サアカスの馬たち 
~グレードレース メモランダム~

タガノディグオ

【2017年 兵庫チャンピオンシップ】一気呵成に進撃する若きエンペラー

 500万下を勝ち上がった直後ながら、2017年の兵庫チャンピオンシップを力強く差し切ったタガノディグオ。ベルモントSなど米G1を3勝したエンパイアメーカーが父である。

「この仔の叔父にあたるタガノエルシコ(5勝、重賞での3着が3回)も手がけ、思い入れが深い血統。当歳で見た時点でも、しっかりしたスタイルをしていたね。早くから豊富な体力を見込んでいて、すぐに勝てる手応えはあったが、この一族も、父の産駒も、気性の難しさが課題となることが多い。やれば動けてしまうのがわかっていても、大切に接して、余力を残した仕上げを心がけたよ」
 と、宮徹調教師は若駒当時を振り返る。

 母タガノティアーズ(その父タニノギムレット)も宮厩舎で走り、ダートで4勝をマークした。

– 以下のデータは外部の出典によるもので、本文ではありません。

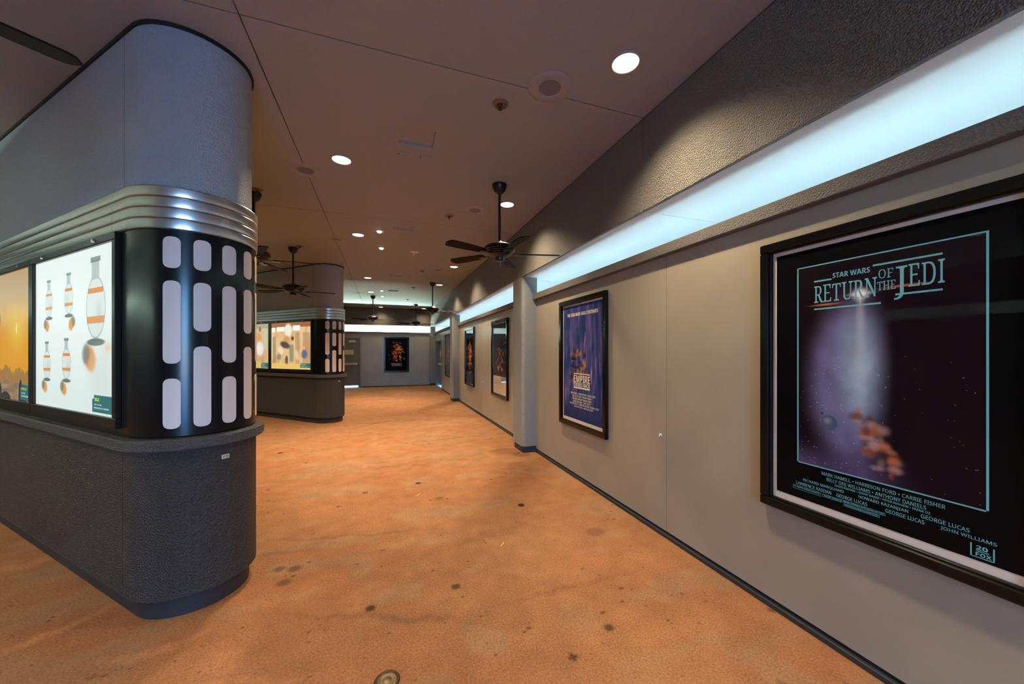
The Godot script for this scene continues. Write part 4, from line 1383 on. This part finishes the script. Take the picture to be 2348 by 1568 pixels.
func small_things() -> void:
	for k in [[-2.508, "small white wall clip beside the panel joint between the two nearest posters"], [-8.44, "small white wall clip beside the panel joint before the pale-centred poster"]]:
		var o := thing("wall_clip", k[1], "clip", Vector3(WALL, 0.83, k[0]), -PI / 2, "small wall clips")
		obj("plate", bx(-0.014, 0.014, 0.0, 0.026, 0.0, 0.006, 0.002), M.white_plastic, o)
		obj("hook", MB.new().tube(Vector3(0.004, 0.012, 0.005), Vector3(0.004, 0.014, 0.020), 0.004).tube(Vector3(0.004, 0.014, 0.020), Vector3(0.004, 0.0, 0.022), 0.004), M.white_plastic, o)
	var c := thing("floor_cleanout", "round brass cleanout cover in the carpet at the bottom edge of the photo", "floor cover", Vector3(0.013, 0, -1.815))
	obj("collar", MB.new().lathe([Vector2(0.046, 0.003), Vector2(0.050, 0.006), Vector2(0.057, 0.004), Vector2(0.060, 0.0)], 40), M.brass_dark, c)
	obj("lid", MB.new().lathe([Vector2(0.0, 0.0045), Vector2(0.018, 0.0045), Vector2(0.020, 0.003), Vector2(0.034, 0.003), Vector2(0.036, 0.005), Vector2(0.045, 0.004), Vector2(0.047, 0.001)].map(func(p): return p), 40), M.brass, c)
	var d := thing("floor_plug", "small dark round plug in the carpet right of the middle", "floor cover", Vector3(1.307, 0, -3.447))
	obj("ring", MB.new().lathe([Vector2(0.024, 0.003), Vector2(0.028, 0.005), Vector2(0.034, 0.004), Vector2(0.036, 0.0)], 28), M.brass_dark, d)
	obj("cap", MB.new().lathe([Vector2(0.0, 0.003), Vector2(0.018, 0.003), Vector2(0.025, 0.001)], 24), M.joint_black, d)
	for k in [[0.345, -4.058, 0.7, "pale straw scrap on the carpet in the middle of the corridor"], [0.898, -2.795, 0.9, "pale straw scrap on the carpet nearer to the right wall"]]:
		var s := thing("scrap", k[3], "litter", Vector3(k[0], 0.0, k[1]), k[2], "straw scraps on the carpet")
		obj("strip", bx(-0.032, 0.032, 0.0, 0.004, -0.0028, 0.0028, 0.001), M.straw, s)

4代母の半兄にルビアノ(エクリプス賞最優秀短距離馬)が名を連ねるファミリーだ。

 6月に栗東へ。小倉の芝1800m(16着)で迎えた新馬はあっさり後退。ただし、この配合だけに、トレーナーもダートでの活躍を想像していた。適条件と見た9月の阪神(ダート1800m)で3着に前進する。

「普段は反抗的な態度など見せないが、やはり我が強く、レースでは物見してふわふわ。なかなか本気になってくれないのが悩みだったね」

 そんな弱点を抱えながらも、3走連続して2着に追い込む。シャドーロールを着用して集中力を増し、12月の阪神では豪快に大外一気。抜け出して遊びながら、3馬身も差を広げた。昇級後も強力メンバーを相手に2着、2着と、確実に末を伸ばし、3月の阪神では3馬身半差の楽勝。ようやく心身が噛み合ってきた。

「兵庫チャンピオンシップは、園田の小回りコース。柔軟な立ち回りが苦手だけに、前残りにならないか心配したけれど、ゲートは良化しつつあった。だんだんレースを覚え、精神的な課題も目立たなくなってきたしね。有力どころを射程に入れ、ゴールまで長く脚が持続。理想的な競馬ができた。付くべき筋肉が備わり、ずいぶんたくましくなって、力の要る馬場で結果を残せたうえ、時計は速くなっても裏付けはあった。まだまだまだまだ奥があると思わせたんだけど」

 若き皇帝の勢いは目覚ましく、着々と支配地を拡大していったディグオ(中国語で帝国)。ジャパンダートダービーも3着に健闘する。だが、レパードS以降(12着)、本来の闘志が蘇えらない。降級した翌夏に釜山Sを勝利したものの、6歳時の太秦S(13着)まで連敗を重ね、地方・兵庫へ転出した。

 気まぐれな面は変わらず、地方でも1勝のみの成績。それでも、8歳まで現役を続け、ときどき見せ場をつくった。エンパイア再建はかなわなかったものの、園田のダートコースには若き日の蹄跡がくっきりと刻まれている。